▸ **Set problem**
Every line below must be reproduced exactly. Copy them all.

▸ **Available data**
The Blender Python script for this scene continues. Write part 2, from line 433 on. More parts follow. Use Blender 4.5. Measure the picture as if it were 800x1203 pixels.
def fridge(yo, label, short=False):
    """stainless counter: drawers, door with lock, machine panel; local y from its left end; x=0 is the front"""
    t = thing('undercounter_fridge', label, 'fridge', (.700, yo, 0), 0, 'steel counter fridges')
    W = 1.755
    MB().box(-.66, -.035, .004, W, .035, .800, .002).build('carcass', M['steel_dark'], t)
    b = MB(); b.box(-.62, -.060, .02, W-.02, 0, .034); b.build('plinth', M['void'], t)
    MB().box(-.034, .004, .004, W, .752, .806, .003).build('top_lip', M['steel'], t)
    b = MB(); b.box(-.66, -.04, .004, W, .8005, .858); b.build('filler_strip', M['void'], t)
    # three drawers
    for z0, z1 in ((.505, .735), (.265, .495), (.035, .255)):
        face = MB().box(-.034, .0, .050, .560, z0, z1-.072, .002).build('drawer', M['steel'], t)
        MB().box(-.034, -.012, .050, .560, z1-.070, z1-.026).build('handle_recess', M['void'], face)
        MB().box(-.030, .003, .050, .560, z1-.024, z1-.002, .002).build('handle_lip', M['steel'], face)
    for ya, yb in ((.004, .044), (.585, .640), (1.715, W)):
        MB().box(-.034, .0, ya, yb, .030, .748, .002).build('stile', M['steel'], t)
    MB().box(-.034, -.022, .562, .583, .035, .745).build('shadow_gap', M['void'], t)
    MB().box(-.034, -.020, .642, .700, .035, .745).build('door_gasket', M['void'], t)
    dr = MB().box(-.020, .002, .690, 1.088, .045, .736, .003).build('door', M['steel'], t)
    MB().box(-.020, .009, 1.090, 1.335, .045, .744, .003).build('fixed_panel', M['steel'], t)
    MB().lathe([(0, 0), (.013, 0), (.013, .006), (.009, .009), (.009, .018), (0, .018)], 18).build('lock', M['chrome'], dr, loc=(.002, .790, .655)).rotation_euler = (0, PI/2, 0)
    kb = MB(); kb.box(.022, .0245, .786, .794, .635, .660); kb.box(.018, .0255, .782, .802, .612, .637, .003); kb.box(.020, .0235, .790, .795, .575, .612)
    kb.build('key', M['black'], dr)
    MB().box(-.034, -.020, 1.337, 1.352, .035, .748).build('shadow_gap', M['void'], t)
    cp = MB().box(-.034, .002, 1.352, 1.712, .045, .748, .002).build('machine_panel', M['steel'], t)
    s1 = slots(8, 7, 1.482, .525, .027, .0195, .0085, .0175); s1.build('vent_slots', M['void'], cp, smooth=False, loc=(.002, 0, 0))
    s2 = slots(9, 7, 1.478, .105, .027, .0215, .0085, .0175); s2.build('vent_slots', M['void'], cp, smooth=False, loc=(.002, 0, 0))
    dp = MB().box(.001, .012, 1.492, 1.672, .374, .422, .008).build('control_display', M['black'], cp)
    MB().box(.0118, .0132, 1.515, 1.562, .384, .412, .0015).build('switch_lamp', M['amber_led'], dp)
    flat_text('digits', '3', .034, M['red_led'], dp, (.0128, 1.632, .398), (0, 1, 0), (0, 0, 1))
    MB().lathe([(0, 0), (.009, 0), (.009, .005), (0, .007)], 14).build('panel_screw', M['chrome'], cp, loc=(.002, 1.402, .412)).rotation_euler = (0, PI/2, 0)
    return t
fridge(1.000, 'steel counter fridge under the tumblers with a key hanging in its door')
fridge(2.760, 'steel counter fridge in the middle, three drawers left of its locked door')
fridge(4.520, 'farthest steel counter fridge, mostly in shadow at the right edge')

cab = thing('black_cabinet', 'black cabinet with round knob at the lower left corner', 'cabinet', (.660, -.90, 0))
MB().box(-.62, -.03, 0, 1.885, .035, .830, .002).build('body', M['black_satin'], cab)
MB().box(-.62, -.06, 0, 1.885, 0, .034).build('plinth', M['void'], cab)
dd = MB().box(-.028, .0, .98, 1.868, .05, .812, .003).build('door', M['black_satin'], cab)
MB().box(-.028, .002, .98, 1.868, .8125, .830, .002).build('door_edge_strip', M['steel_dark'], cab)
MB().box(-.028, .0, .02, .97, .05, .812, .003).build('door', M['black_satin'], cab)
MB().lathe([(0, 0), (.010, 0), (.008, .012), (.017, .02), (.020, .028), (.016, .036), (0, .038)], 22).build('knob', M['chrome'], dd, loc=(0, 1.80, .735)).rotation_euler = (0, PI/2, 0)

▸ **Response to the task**
The Blender Python script for this scene continues. Write part 2, from line 433 on. More parts follow. Use Blender 4.5. Measure the picture as if it were 800x1203 pixels.
def fridge(yo, label, short=False):
    """stainless counter: drawers, door with lock, machine panel; local y from its left end; x=0 is the front"""
    t = thing('undercounter_fridge', label, 'fridge', (.700, yo, 0), 0, 'steel counter fridges')
    W = 1.755
    MB().box(-.66, -.035, .004, W, .035, .800, .002).build('carcass', M['steel_dark'], t)
    b = MB(); b.box(-.62, -.060, .02, W-.02, 0, .034); b.build('plinth', M['void'], t)
    MB().box(-.034, .004, .004, W, .752, .806, .003).build('top_lip', M['steel'], t)
    b = MB(); b.box(-.66, -.04, .004, W, .8005, .858); b.build('filler_strip', M['void'], t)
    # three drawers
    for z0, z1 in ((.505, .735), (.265, .495), (.035, .255)):
        face = MB().box(-.034, .0, .050, .560, z0, z1-.072, .002).build('drawer', M['steel'], t)
        MB().box(-.034, -.012, .050, .560, z1-.070, z1-.026).build('handle_recess', M['void'], face)
        MB().box(-.030, .003, .050, .560, z1-.024, z1-.002, .002).build('handle_lip', M['steel'], face)
    for ya, yb in ((.004, .044), (.585, .640), (1.715, W)):
        MB().box(-.034, .0, ya, yb, .030, .748, .002).build('stile', M['steel'], t)
    MB().box(-.034, -.022, .562, .583, .035, .745).build('shadow_gap', M['void'], t)
    MB().box(-.034, -.020, .642, .700, .035, .745).build('door_gasket', M['void'], t)
    dr = MB().box(-.020, .002, .690, 1.088, .045, .736, .003).build('door', M['steel'], t)
    MB().box(-.020, .009, 1.090, 1.335, .045, .744, .003).build('fixed_panel', M['steel'], t)
    MB().lathe([(0, 0), (.013, 0), (.013, .006), (.009, .009), (.009, .018), (0, .018)], 18).build('lock', M['chrome'], dr, loc=(.002, .790, .655)).rotation_euler = (0, PI/2, 0)
    kb = MB(); kb.box(.022, .0245, .786, .794, .635, .660); kb.box(.018, .0255, .782, .802, .612, .637, .003); kb.box(.020, .0235, .790, .795, .575, .612)
    kb.build('key', M['black'], dr)
    MB().box(-.034, -.020, 1.337, 1.352, .035, .748).build('shadow_gap', M['void'], t)
    cp = MB().box(-.034, .002, 1.352, 1.712, .045, .748, .002).build('machine_panel', M['steel'], t)
    s1 = slots(8, 7, 1.482, .525, .027, .0195, .0085, .0175); s1.build('vent_slots', M['void'], cp, smooth=False, loc=(.002, 0, 0))
    s2 = slots(9, 7, 1.478, .105, .027, .0215, .0085, .0175); s2.build('vent_slots', M['void'], cp, smooth=False, loc=(.002, 0, 0))
    dp = MB().box(.001, .012, 1.492, 1.672, .374, .422, .008).build('control_display', M['black'], cp)
    MB().box(.0118, .0132, 1.515, 1.562, .384, .412, .0015).build('switch_lamp', M['amber_led'], dp)
    flat_text('digits', '3', .034, M['red_led'], dp, (.0128, 1.632, .398), (0, 1, 0), (0, 0, 1))
    MB().lathe([(0, 0), (.009, 0), (.009, .005), (0, .007)], 14).build('panel_screw', M['chrome'], cp, loc=(.002, 1.402, .412)).rotation_euler = (0, PI/2, 0)
    return t
fridge(1.000, 'steel counter fridge under the tumblers with a key hanging in its door')
fridge(2.760, 'steel counter fridge in the middle, three drawers left of its locked door')
fridge(4.520, 'farthest steel counter fridge, mostly in shadow at the right edge')

cab = thing('black_cabinet', 'black cabinet with round knob at the lower left corner', 'cabinet', (.660, -.90, 0))
MB().box(-.62, -.03, 0, 1.885, .035, .830, .002).build('body', M['black_satin'], cab)
MB().box(-.62, -.06, 0, 1.885, 0, .034).build('plinth', M['void'], cab)
dd = MB().box(-.028, .0, .98, 1.868, .05, .812, .003).build('door', M['black_satin'], cab)
MB().box(-.028, .002, .98, 1.868, .8125, .830, .002).build('door_edge_strip', M['steel_dark'], cab)
MB().box(-.028, .0, .02, .97, .05, .812, .003).build('door', M['black_satin'], cab)
MB().lathe([(0, 0), (.010, 0), (.008, .012), (.017, .02), (.020, .028), (.016, .036), (0, .038)], 22).build('knob', M['chrome'], dd, loc=(0, 1.80, .735)).rotation_euler = (0, PI/2, 0)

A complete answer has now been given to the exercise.